--- Start ---

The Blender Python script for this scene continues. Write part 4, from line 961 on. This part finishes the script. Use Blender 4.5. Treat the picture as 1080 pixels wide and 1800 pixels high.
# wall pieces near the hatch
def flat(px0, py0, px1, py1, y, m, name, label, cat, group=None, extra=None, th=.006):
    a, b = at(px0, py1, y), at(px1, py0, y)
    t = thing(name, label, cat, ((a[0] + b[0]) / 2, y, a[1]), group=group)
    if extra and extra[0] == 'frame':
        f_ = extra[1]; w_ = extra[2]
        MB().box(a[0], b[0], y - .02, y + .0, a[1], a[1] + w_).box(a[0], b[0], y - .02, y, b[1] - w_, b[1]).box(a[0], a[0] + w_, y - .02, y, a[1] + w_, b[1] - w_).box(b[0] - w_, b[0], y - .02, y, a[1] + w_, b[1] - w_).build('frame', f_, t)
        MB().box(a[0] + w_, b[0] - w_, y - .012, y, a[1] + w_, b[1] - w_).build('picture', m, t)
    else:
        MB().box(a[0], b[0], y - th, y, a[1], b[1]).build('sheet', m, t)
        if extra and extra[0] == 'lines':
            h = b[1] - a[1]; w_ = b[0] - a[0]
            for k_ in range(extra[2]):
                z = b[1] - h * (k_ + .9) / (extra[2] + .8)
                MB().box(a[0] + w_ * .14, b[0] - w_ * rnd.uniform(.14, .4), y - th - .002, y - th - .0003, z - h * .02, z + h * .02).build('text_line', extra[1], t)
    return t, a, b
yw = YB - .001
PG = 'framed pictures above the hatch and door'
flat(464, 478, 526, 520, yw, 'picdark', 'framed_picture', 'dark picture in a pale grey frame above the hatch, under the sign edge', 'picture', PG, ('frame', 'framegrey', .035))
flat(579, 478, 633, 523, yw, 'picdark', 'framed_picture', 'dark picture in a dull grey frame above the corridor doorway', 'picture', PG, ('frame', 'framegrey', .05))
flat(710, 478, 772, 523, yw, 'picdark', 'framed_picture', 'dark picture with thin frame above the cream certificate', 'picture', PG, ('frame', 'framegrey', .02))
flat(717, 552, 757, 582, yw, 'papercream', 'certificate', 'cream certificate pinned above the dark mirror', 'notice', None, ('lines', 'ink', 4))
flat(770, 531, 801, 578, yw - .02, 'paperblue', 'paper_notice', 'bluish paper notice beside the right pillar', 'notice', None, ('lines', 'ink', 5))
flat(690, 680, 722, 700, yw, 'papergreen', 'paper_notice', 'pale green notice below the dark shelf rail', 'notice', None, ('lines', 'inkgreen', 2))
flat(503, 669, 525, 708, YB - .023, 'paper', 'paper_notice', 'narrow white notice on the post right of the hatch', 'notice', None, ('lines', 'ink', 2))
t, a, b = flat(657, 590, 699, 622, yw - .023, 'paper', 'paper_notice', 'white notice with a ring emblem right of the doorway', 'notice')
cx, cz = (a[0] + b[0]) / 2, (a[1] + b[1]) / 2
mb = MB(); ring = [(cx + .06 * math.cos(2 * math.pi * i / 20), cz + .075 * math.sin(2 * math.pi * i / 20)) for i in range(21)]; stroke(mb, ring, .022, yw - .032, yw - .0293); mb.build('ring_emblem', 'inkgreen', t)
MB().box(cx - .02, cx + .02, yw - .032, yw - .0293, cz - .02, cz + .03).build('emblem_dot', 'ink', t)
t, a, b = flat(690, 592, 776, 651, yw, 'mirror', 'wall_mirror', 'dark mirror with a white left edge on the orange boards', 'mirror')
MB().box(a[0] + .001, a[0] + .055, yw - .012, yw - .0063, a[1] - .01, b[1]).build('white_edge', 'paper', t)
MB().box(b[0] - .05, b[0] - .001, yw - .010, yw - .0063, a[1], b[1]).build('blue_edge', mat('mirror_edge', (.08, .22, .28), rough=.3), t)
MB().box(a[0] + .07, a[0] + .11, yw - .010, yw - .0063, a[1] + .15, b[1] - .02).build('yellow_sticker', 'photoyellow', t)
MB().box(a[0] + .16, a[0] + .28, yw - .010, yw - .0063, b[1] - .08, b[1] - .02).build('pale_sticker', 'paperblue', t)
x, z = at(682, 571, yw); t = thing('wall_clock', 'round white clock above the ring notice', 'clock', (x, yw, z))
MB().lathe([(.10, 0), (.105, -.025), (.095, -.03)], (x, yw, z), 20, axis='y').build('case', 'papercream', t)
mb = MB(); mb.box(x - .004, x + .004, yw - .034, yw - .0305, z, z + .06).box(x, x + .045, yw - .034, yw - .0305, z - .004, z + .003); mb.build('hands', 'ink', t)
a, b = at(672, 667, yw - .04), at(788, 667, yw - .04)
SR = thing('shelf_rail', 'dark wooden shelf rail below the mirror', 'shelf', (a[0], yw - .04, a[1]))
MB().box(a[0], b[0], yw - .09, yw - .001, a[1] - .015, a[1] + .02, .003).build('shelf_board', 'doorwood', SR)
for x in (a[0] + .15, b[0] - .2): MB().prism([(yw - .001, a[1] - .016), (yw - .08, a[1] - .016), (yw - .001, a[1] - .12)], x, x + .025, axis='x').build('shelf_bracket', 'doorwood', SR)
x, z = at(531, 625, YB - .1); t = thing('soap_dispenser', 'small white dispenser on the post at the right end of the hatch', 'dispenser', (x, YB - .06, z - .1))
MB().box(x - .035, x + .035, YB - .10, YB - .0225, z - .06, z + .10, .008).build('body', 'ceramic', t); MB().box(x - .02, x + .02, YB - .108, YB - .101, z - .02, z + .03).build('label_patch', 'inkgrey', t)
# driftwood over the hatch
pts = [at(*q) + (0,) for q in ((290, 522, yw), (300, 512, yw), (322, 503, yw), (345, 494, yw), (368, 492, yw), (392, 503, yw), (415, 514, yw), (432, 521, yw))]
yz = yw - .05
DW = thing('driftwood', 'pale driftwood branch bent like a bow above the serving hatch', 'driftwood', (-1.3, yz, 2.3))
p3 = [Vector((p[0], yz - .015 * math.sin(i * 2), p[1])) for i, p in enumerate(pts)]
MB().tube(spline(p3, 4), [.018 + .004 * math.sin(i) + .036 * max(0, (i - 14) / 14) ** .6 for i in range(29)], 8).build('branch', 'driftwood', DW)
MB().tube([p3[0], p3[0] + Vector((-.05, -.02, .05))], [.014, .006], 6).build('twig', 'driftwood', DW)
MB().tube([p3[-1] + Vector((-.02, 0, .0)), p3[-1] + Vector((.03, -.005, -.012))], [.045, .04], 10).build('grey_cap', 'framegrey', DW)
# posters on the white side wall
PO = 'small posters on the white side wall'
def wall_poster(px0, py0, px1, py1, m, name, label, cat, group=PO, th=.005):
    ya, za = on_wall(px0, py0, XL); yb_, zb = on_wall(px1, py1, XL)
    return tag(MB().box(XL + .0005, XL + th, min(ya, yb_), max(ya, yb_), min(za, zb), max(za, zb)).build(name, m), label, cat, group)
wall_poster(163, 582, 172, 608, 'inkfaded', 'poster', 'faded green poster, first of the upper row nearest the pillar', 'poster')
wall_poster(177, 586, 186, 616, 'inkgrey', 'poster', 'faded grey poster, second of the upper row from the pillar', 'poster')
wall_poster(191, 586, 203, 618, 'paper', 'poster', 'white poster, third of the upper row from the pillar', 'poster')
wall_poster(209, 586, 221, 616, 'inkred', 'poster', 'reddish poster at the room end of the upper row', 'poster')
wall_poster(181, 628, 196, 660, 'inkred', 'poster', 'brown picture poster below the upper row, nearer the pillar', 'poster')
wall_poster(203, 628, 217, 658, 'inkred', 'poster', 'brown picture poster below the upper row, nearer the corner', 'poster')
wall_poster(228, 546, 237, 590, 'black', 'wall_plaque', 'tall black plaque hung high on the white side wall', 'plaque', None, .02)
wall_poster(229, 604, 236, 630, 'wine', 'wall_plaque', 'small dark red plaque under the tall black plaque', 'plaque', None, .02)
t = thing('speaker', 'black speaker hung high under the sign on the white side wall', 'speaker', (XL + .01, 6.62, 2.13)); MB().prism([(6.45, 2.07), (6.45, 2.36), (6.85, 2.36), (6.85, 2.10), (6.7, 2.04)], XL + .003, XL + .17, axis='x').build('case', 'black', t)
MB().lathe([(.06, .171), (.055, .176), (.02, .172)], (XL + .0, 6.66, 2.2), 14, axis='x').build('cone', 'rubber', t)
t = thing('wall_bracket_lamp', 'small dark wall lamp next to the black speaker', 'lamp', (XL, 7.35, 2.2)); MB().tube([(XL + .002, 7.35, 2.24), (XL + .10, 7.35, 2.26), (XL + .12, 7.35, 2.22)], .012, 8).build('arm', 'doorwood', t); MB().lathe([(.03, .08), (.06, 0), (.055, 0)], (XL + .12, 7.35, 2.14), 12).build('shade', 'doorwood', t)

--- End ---

*Exercise goal*
Review the material and copy each line in which the word "from" appears.

*Answer to this problem*
The Blender Python script for this scene continues. Write part 4, from line 961 on. This part finishes the script. Use Blender 4.5. Treat the picture as 1080 pixels wide and 1800 pixels high.
wall_poster(177, 586, 186, 616, 'inkgrey', 'poster', 'faded grey poster, second of the upper row from the pillar', 'poster')
wall_poster(191, 586, 203, 618, 'paper', 'poster', 'white poster, third of the upper row from the pillar', 'poster')